Unbeknownst to both Voldemort and Snape, Harry, Ron, and Hermione have been hiding and watching the entire scene unfold, and when Voldemort leaves the room, Harry rushes forward to try to save Snape. In his dying moments, Snape asks Harry to look at him — clearly a reference to Lily, in that Harry's eyes resemble his mother's — and gives him a vial of memories. When Harry explores them, he learns everything he needs to know. Snape served as a double agent for his entire life to protect Harry. He also learns that Snape's doe Patronus, after Lily's own Patronus, appeared to Harry in the woods and guided him towards Gryffindor's sword. 

Plus, Snape was never the true master of the Elder Wand, due to the fact that Dumbledore, who was dying of a terrible curse, asked Snape to kill him when the time came. This way, Draco's soul would be spared. And finally, Harry learns that he is the final horcrux, as part of Voldemort's soul imprinted on him during childhood, and he must sacrifice himself to bring down Voldemort.

Snape's legacy lives on

After giving his life to defeat Voldemort, Harry is able to return to the realm of the living and face Voldemort one last time, and as the true master of the Elder Wand, he brings the Dark Lord down for good. In the aftermath of the battle, Harry gets the chance to live out his life, get married, and have children, and his second youngest son, Albus Severus, carries on Snape's legacy, especially as Harry tells his son that he named him for two of the bravest men he'd ever met.

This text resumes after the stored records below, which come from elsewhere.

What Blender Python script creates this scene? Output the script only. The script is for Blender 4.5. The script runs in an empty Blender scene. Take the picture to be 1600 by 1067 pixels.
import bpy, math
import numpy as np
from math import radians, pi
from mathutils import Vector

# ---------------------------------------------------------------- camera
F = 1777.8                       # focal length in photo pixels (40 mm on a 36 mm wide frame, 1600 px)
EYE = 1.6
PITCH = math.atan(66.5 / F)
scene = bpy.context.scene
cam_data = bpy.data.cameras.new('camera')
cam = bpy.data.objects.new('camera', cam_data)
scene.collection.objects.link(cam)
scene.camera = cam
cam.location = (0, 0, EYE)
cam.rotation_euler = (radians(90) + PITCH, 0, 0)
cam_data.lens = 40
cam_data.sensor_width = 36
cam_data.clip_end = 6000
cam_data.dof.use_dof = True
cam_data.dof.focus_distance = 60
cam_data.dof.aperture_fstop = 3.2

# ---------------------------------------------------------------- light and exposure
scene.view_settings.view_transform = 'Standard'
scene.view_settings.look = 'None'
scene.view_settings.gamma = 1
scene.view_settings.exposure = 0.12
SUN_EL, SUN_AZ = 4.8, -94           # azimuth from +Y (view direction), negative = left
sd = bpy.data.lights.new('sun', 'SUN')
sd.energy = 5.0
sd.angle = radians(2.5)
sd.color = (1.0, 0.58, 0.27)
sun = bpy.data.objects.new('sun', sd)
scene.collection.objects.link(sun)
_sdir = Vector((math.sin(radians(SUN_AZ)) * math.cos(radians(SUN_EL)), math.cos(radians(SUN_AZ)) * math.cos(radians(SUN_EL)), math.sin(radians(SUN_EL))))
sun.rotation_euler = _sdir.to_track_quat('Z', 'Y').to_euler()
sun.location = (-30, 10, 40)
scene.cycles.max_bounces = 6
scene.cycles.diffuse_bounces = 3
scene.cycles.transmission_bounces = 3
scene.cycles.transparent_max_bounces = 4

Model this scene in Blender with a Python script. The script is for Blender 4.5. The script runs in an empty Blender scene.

Ultimately, Albus Severus — as detailed in the Tony Award-winning play Harry Potter and the Cursed Child — is sorted into Slytherin just like one of this two namesakes, eventually becoming close friends with Scorpius Malfoy (Draco's son) and setting off on a time-bending adventure befitting his father and both of the men for whom he was named. Snape may have been a villain throughout his life, but Harry made sure to remember him as a hero.